Para isso, pede a destinação de pelo menos 30% das vagas para pessoas negras, indígenas e quilombolas, além da suspensão cautelar de todos os processos seletivos em andamento que não observem este requisito.
A ADPF quer ainda a determinação de que todos os entes federativos e órgãos da administração direta e indireta editem atos normativos para regulamentação da política de cotas raciais.
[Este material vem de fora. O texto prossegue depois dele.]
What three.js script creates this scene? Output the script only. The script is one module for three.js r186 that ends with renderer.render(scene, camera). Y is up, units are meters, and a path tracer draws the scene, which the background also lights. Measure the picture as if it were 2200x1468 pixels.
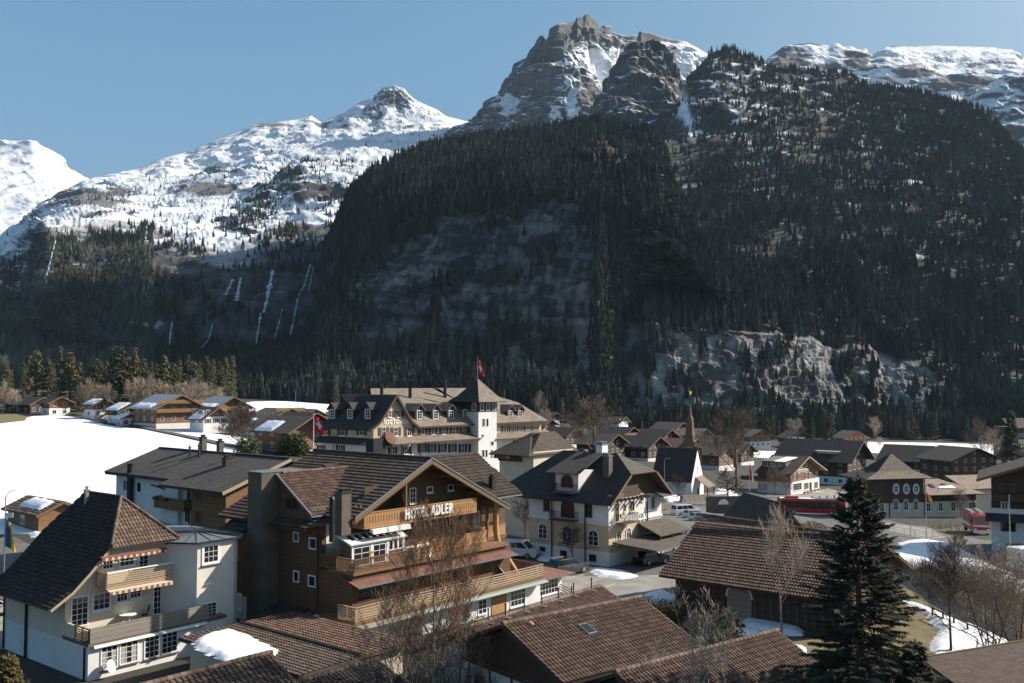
import * as THREE from 'three';
import { mergeGeometries } from 'three/addons/utils/BufferGeometryUtils.js';
import { FontLoader } from 'three/addons/loaders/FontLoader.js';
import { TextGeometry } from 'three/addons/geometries/TextGeometry.js';
import { TessellateModifier } from 'three/addons/modifiers/TessellateModifier.js';

const scene = new THREE.Scene();
const EYE = 20.5, F = 2050, PITCH = Math.atan((825 - 734) / F);
const camera = new THREE.PerspectiveCamera(2 * Math.atan(734 / F) * 180 / Math.PI, 2200 / 1468, 0.5, 30000);
camera.position.set(0, EYE, 0);
camera.rotation.x = PITCH;
const SUN_AZ = 70 * Math.PI / 180, SUN_EL = 31 * Math.PI / 180;      // to the right of the view, beyond the frame
const SUN = new THREE.Vector3(Math.sin(SUN_AZ) * Math.cos(SUN_EL), Math.sin(SUN_EL), -Math.cos(SUN_AZ) * Math.cos(SUN_EL));
{
const W = 512, H = 256, d = new Float32Array(W * H * 4), v = new THREE.Vector3();
const mix = (a, b, t) => a.map((x, i) => x + (b[i] - x) * t);
for (let y = 0; y < H; y++) for (let x = 0; x < W; x++) {
const el = ((y + 0.5) / H - 0.5) * Math.PI, az = ((x + 0.5) / W - 0.5) * 2 * Math.PI;
v.set(Math.cos(el) * Math.cos(az), Math.sin(el), Math.cos(el) * Math.sin(az));
const up = Math.max(0, v.y), s = Math.max(0, v.dot(SUN));
let c = mix([0.275, 0.455, 0.635], [0.165, 0.35, 0.56], Math.min(1, up * 2.9));
c = mix(c, [0.05, 0.13, 0.27], Math.max(0, Math.min(1, (up - 0.34) * 1.6)));
const g = 0.30 * Math.pow(s, 3) + 0.55 * Math.pow(s, 7) + 0.5 * Math.pow(s, 60);
c = [c[0] + g * 1.0, c[1] + g * 0.90, c[2] + g * 0.76];
if (v.y < 0) c = mix(c, [0.10, 0.10, 0.11], Math.min(1, -v.y * 8));
d.set([c[0] * 0.58, c[1] * 0.58, c[2] * 0.58, 1], (y * W + x) * 4);
}
const sky = new THREE.DataTexture(d, W, H, THREE.RGBAFormat, THREE.FloatType);
sky.mapping = THREE.EquirectangularReflectionMapping; sky.magFilter = THREE.LinearFilter; sky.needsUpdate = true;
scene.background = sky; scene.environment = sky;
}
const sun = new THREE.DirectionalLight(new THREE.Color().setRGB(1, 0.915, 0.80), 5);
sun.position.copy(SUN).multiplyScalar(600); sun.castShadow = true;
sun.shadow.camera.left = sun.shadow.camera.bottom = -400; sun.shadow.camera.right = sun.shadow.camera.top = 400; sun.shadow.camera.far = 3000;
sun.shadow.mapSize.set(4096, 4096);
scene.add(sun);
const HAZE = 0.000024;
scene.fog = new THREE.FogExp2(new THREE.Color().setRGB(0.62, 0.82, 1.0), HAZE);
const renderer = new THREE.WebGLRenderer({ antialias: true });
renderer.toneMapping = THREE.LinearToneMapping; renderer.toneMappingExposure = 1.7;
renderer.shadowMap.enabled = true;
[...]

Também busca a criação de um sistema nacional de monitoramento da implementação das políticas de cotas raciais no serviço público e de programas de capacitação.
A reserva de 30% das vagas para pessoas negras, indígenas e quilombolas já é medida prevista pela Lei nº 15.142/2025. A Rede, no entanto, observa que a administração pública tem agido de maneira inconstitucional por não levar a cabo a aplicação integral da política de cotas, que tem sido marcada pela “persistente omissão e fragmentação normativa”.
ADPF 1266
Já na ADPF 1266, o partido político questiona a ausência de critérios de diversidade racial na concessão de bolsas de estudo oferecidas pelas entidades educacionais que possuem Certificado de Entidade Beneficente de Assistência Social (CEBAS).
Conforme a legislação, as entidades sem fins lucrativos detentoras do CEBAS podem, em contrapartida às bolsas concedidas, desfrutar de isenção do pagamento das contribuições sociais incidentes sobre a remuneração paga ou creditada aos seus empregados.
Anualmente, deve ser concedida, no mínimo, uma bolsa de estudo integral para cada cinco alunos pagantes ou uma bolsa integral para cada nove alunos pagantes e bolsas parciais de 50%.
Segundo a Rede, o aspecto controverso da Lei 187/2021, que dispõe sobre o tema, é o dispositivo que diz que a seleção de bolsistas deve seguir o perfil socioeconômico, sendo “vedada a utilização de critérios étnicos, religiosos, corporativos, políticos ou quaisquer outros que afrontem esse perfil”, com ressalva à lei de cotas (Lei nº 12.711/2012).
“A redação deste dispositivo revela uma profunda contradição interna que tem gerado perplexidade interpretativa e, consequentemente, a inefetividade prática da política de ação afirmativa racial no âmbito das instituições certificadas”, afirma o partido político.
A Rede também critica a existência de “práticas segregacionistas” entre alunos bolsistas e pagantes nas instituições certificadas, como a criação de unidades educacionais distintas e a alocação dos bolsistas em período diverso.
Diante do cenário, os pedidos são para que o STF reconheça a “violação generalizada dos direitos fundamentais de milhares de estudantes bolsistas em todo o território nacional”. A Rede quer que a corte determine a criação, pelo Ministério da Educação (MEC), de um sistema de coleta e publicização de dados sobre o perfil racial de bolsistas do CEBAS; e a realização de uma fiscalização extraordinária nas instituições de ensino com CEBAS que foram objeto de denúncias de segregação.
Além disso, pede que o MEC elabore e publique diretrizes específicas para a promoção da equidade racial; que o poder executivo federal mantenha um banco de dados públicos com os perfis socioeconômicos e raciais dos estudantes beneficiados; e que sejam criados canais de denúncia e ações de capacitação, entre outras ações.
Há também um pedido para que o STF determine que o Congresso Nacional inclua, na Lei Complementar nº 187/2021, a obrigatoriedade de adoção de critérios de ação afirmativa racial, complementares ao critério socioeconômico, para a concessão de bolsas de estudo por entidades educacionais certificadas com o CEBAS.